Information provided:
________________
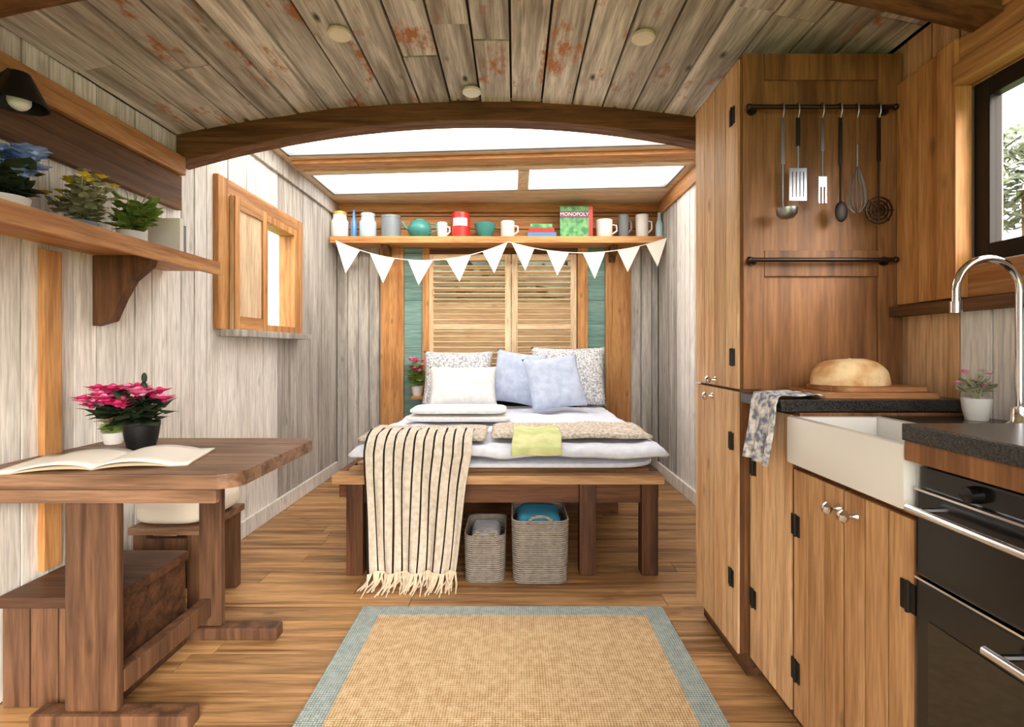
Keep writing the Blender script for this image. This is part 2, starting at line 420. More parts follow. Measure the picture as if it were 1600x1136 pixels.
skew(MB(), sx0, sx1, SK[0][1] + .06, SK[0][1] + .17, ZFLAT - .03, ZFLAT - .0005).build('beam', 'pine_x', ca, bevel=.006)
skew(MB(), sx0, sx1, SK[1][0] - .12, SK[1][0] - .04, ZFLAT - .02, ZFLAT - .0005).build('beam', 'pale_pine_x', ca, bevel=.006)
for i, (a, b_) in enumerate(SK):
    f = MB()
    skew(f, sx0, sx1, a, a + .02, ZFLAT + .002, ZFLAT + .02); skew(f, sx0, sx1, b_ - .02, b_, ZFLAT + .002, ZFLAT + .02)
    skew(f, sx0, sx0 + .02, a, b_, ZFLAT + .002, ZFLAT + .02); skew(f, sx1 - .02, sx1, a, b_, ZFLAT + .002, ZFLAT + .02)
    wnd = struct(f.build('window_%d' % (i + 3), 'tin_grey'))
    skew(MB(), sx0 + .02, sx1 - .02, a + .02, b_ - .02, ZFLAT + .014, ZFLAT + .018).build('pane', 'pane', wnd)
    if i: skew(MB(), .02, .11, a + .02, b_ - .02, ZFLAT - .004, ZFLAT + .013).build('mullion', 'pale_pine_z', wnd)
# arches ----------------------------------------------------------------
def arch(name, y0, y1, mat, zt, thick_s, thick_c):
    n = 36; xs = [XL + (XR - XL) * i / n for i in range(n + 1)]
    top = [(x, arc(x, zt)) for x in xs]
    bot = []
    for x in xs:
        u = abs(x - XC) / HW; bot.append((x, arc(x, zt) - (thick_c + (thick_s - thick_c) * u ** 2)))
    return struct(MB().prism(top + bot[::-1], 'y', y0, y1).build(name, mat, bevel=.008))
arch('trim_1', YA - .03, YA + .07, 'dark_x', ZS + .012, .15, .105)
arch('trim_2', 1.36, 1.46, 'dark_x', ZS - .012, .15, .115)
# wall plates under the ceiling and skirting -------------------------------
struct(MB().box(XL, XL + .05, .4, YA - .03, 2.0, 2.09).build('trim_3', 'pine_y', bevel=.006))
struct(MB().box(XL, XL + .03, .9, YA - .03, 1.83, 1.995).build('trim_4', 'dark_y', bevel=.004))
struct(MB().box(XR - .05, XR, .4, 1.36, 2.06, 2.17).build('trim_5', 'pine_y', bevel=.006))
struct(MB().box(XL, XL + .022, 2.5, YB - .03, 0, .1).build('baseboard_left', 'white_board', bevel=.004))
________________
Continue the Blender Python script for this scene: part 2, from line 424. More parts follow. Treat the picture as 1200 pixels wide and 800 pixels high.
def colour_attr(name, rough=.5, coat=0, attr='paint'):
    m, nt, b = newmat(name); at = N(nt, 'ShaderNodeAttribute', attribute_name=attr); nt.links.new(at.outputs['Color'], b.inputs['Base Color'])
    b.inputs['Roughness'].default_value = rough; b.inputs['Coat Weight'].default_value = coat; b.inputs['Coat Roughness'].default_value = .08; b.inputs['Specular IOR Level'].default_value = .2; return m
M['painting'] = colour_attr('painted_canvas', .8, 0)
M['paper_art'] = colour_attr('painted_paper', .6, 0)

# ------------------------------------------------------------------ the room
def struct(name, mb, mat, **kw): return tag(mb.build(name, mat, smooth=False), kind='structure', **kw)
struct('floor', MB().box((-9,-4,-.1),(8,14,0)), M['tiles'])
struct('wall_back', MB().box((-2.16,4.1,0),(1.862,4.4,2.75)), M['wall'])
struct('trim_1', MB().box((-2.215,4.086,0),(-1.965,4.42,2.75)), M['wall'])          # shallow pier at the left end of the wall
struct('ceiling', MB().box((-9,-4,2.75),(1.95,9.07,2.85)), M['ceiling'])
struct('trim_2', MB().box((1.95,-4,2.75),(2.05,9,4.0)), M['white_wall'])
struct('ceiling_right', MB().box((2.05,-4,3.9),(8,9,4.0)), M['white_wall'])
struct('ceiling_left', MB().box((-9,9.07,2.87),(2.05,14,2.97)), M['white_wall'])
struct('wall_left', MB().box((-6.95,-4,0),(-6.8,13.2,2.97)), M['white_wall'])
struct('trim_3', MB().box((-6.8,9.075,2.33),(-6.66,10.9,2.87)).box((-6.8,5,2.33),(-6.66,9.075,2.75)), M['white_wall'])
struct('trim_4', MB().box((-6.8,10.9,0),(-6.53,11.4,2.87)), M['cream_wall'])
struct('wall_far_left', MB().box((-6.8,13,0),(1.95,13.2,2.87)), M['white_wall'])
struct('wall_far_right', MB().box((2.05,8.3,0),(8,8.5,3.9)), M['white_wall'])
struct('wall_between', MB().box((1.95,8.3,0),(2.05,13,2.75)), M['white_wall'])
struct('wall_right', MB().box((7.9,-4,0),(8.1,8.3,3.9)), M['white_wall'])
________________
Of the entries above, repeat exactly the lines from the line with "Continue the Blender" through the line with "M['paper_art'] = colour_attr('painted_paper', .6, 0)", both of them included.

Result for this exercise:
Continue the Blender Python script for this scene: part 2, from line 424. More parts follow. Treat the picture as 1200 pixels wide and 800 pixels high.
def colour_attr(name, rough=.5, coat=0, attr='paint'):
    m, nt, b = newmat(name); at = N(nt, 'ShaderNodeAttribute', attribute_name=attr); nt.links.new(at.outputs['Color'], b.inputs['Base Color'])
    b.inputs['Roughness'].default_value = rough; b.inputs['Coat Weight'].default_value = coat; b.inputs['Coat Roughness'].default_value = .08; b.inputs['Specular IOR Level'].default_value = .2; return m
M['painting'] = colour_attr('painted_canvas', .8, 0)
M['paper_art'] = colour_attr('painted_paper', .6, 0)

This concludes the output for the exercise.